Bucking trend, some argue for war
By Channing Joseph

Even as several busloads of Oberlin students will travel to New York this weekend to join an international protest against a U.S.-led war on Iraq, a small contingent of less vocal pro-war students hold on to the conviction that deposing Saddam Hussein is the best way forward.
Second-year politics major Ronnie Goines, whose mother is a survivor of the Sept. 11 attacks on the World Trade Center, counts himself among this minority. He believes that the Iraqi regime is working with terrorist groups such as al Qaeda, and poses an immediate threat to the American people.
“I’m all about putting an end to terrorism,” Goines said, adding that he thinks Saddam Hussein probably helped support the Sept. 11 attacks. “You can’t sit back and let people think that they can do things like that to you,” he said.
In Goines’ opinion, many anti-war students do not know how to defend their ideals.
“People here come from privileged backgrounds, most of them, and I really think that they kind of jump on the bandwagon when crises happen,” Goines said. “Right now in Oberlin, the bandwagon is ‘let’s make peace, not war.’ [But] my point of view is so strong… they really don’t have much to say.”
Other pro-war students say they’ve had a different experience at Oberlin. Sophomore Curtis Ferguson, a Log Cabin Republican who says he would support a war as long as the U.S. received support from its European allies, claimed that he knows no other students who support Iraqi disarmament. Furthermore, when he mentions his conservative beliefs to his Oberlin friends, he often receives nothing but laughter.
“It doesn’t bother me,” Ferguson said, “because Oberlin is a diverse community.”
Still, some other Republican students expressed discouragement, claiming they have often felt reluctant to express their opinions for fear of public backlash.
Senior Miguel Villafana, an outspoken campus Republican, is no stranger to such negative attentions. He supports a war on Iraq despite having family members on military duty in the Middle East.
“I’m so popular, I get hate mail,” he remarked. “You get used to it after a while…I don’t want this fight any more than you or the next guy, but I’m not a coward.”
Similarly, junior Ryan Silakoski, sports editor of The Oberlin Review and member of the U.S. Marine Corps, said he sometimes feels that his ideals put his safety in jeopardy. “My biggest beef with anti-war people on this campus is that they refuse to have a dialogue… It’s threatening to be honest… I get in arguments with people if I speak up,” Silakoski said, claiming that in the past students have vandalized the door of his dormitory room because he decorated it with a bumper sticker displaying the Marine Corps motto, “Semper Fi.”
“Oberlin preaches about diversity,” he continued. “Being someone from the military and being Republican, I add to that diversity, even though I’m a working class white male.”

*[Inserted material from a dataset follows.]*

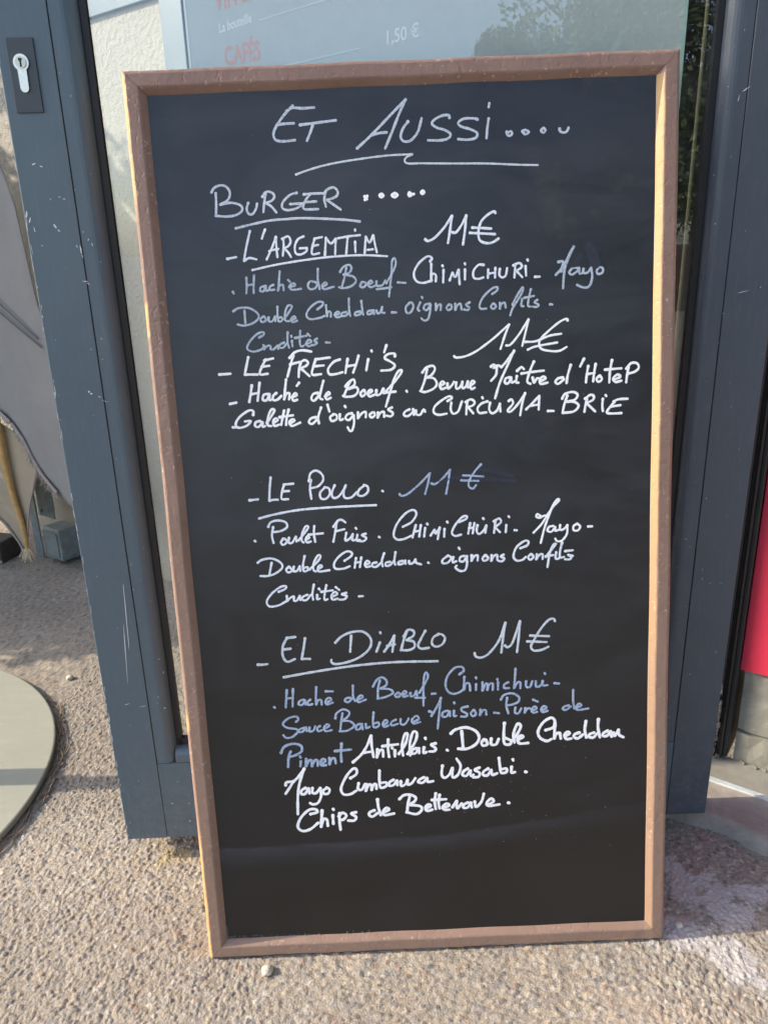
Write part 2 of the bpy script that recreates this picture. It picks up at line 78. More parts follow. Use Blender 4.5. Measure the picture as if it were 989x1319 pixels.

Silakoski he fears the results of last semester’s student referendum asking for the College to officially oppose the war. “At some point [if it passes], when I’m looking for [military] security clearance, they’re going to look at my transcripts and see that I went to a college that was officially against the war and against the commander in chief’s wishes.”
In fact, Silakoski claimed that he has made attempts to talk with campus anti-war activists and has often run into an impasse because many people stop talking when they discover he is a Republican and member of the armed forces, although he did cite one exception.
“I will tell you that [representatives from Oberlin Coalition against the War] did listen to me. I was very impressed with them, and if everyone respected my views like I respected theirs, [Oberlin] would be a much better place.”
Despite his strong beliefs, Silakoski does not have any plans to start a campus conservative organization.
“If I were to put up a poster, it’d get ripped down 30 seconds later, [and for] people who are pro-war, it’s difficult for them to express that because they know what will happen. There are a lot of them around, [but] they feel like it’s a lost cause [on this campus]…” he said, claiming that some campus liberals “forget that [soldiers] are human too, that we don’t want to have to go to war… War is evil, plain and simple.”